É interessante lembrar que a Geely, controladora da Volvo, é um dos maiores conglomerados automotivos da China, e já vinha apostando em sinergias produtivas para expandir a Volvo no Ocidente. Porém, a escalada de tensões comerciais entre Washington, Bruxelas e Pequim tem criado um ambiente de negócios cada vez mais volátil, o que pode inviabilizar muitas dessas estratégias no curto prazo.
Por outro lado, a revisão de investimentos anunciada pela Volvo pode, paradoxalmente, ser um sinal de maturidade financeira. Cortar custos de forma preventiva, reestruturar operações e adaptar-se às novas realidades pode significar posicionamento estratégico de longo prazo, ainda que doloroso no presente.

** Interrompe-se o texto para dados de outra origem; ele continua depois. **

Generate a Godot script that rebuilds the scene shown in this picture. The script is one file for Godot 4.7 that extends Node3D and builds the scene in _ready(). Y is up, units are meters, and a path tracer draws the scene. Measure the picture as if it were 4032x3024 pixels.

Isso exige do investidor uma visão de médio e longo prazo. Afinal, o setor automotivo ainda será central na economia global — mas a forma como ele será estruturado, regulado e financiado está mudando de maneira profunda.
Para os leitores do Open Investimentos, o recado é claro:
- Reavaliar a exposição ao setor automotivo tradicional — especialmente empresas com alto custo fixo e baixa flexibilidade operacional.
- Observar os movimentos políticos em relação a tarifas comerciais como fator de risco prioritário.
- Considerar players de tecnologia e mobilidade com modelos de negócios mais escaláveis e menos expostos a subsídios.
- Diversificar para empresas de infraestrutura elétrica, baterias e semicondutores, que continuarão sendo demandadas mesmo em cenários de transição mais lenta.
- Ficar atento aos relatórios trimestrais, pois eles indicarão não só resultados, mas a capacidade de adaptação frente ao novo normal.
A Volvo fez seu movimento. E ele foi cirúrgico, pragmático e, acima de tudo, inevitável. Agora, cabe ao mercado — e a você, investidor — entender que o futuro da mobilidade será menos sobre promessas futuristas e mais sobre gestão eficiente de riscos. Bem-vindo à nova era dos automóveis: menos glamour, mais planilha.